La conception de l’amour est également différente chez les hommes et les femmes. Si les hommes ne conçoivent l’amour qu’à travers le physique et la chair, les femmes, quant à elles, lui donnent une dimension spirituelle. L’acte sexuel, maintes fois évoqués par l’auteure, représentent pour les femmes une véritable communion avec leur partenaire, une manière de s’associer pour ne former plus qu’un. Contrairement aux hommes, les femmes éprouvent un désir qui les touche au plus profond de leur être.
Enfin, les enfants de Frasquita ont tous reçu un don qui encombrera plus ou moins leur vie. Je les trouve plutôt attachants dans leur ensemble. Ce qui m’a surtout plu, c’est leur pureté et leur authenticité car ils semblent exempts de tout vice. Une pureté qui leur a été très clairement transmises par la mère.
Finalement, l’histoire n’étant qu’un éternel recommencement, on se demande, lorsqu’on referme ce bouquin, s’il existe quelque part dans le monde une petite fille qui attend ; une petite fille qui attendrait avec impatience, elle aussi, d’ouvrir un beau jour sa boîte..

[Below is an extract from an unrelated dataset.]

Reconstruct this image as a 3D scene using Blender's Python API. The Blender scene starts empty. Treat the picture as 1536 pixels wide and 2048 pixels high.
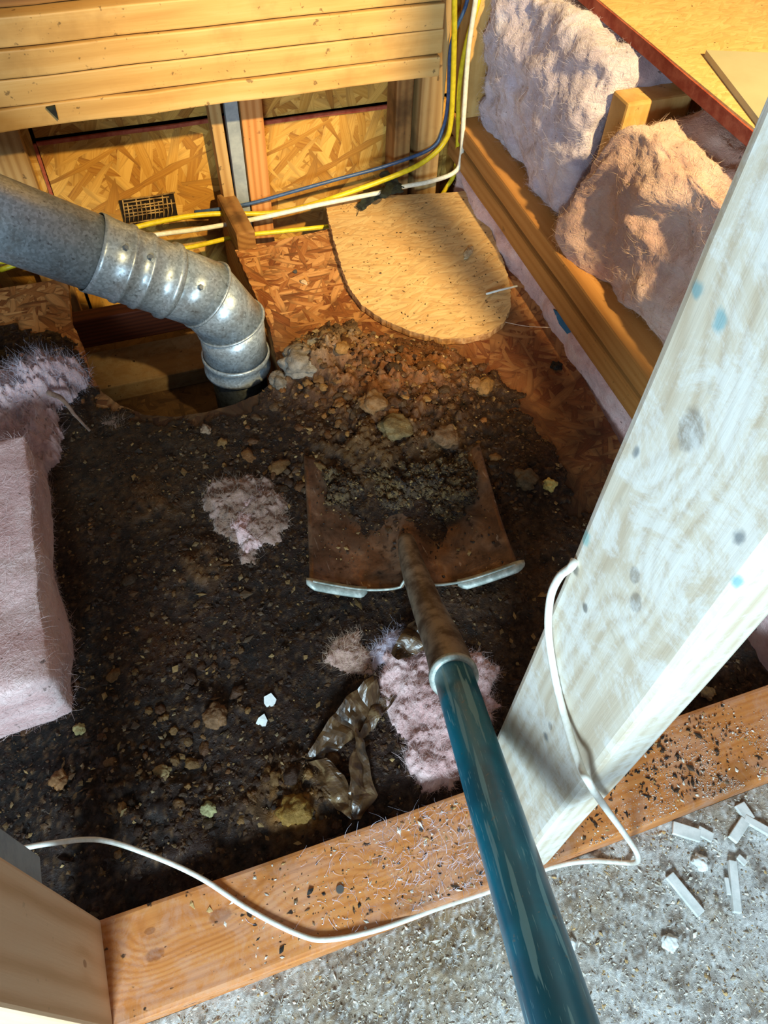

Et pour finir, une petite citation : « la mère la fait tourner sur elle-même, plusieurs fois. Plus de repères. Le sol se dérobe. Vertige. Les yeux cherchent, cherchent la lumière. S'échapper. Alors une voix s'élève dans la nuit. Pas celle de la mère. Une voix qui semble venir du cœur de la terre, une voix d'outre-tombe, et la voix, énorme, murmure, à la fois proche et lointaine, à la fois hors de Frasquita et sous sa peau, à la fois claire et sourde. La jeune fille devra tout répéter. Tout retenir. Elle n'a que quatre nuits pour engranger un savoir millénaire ».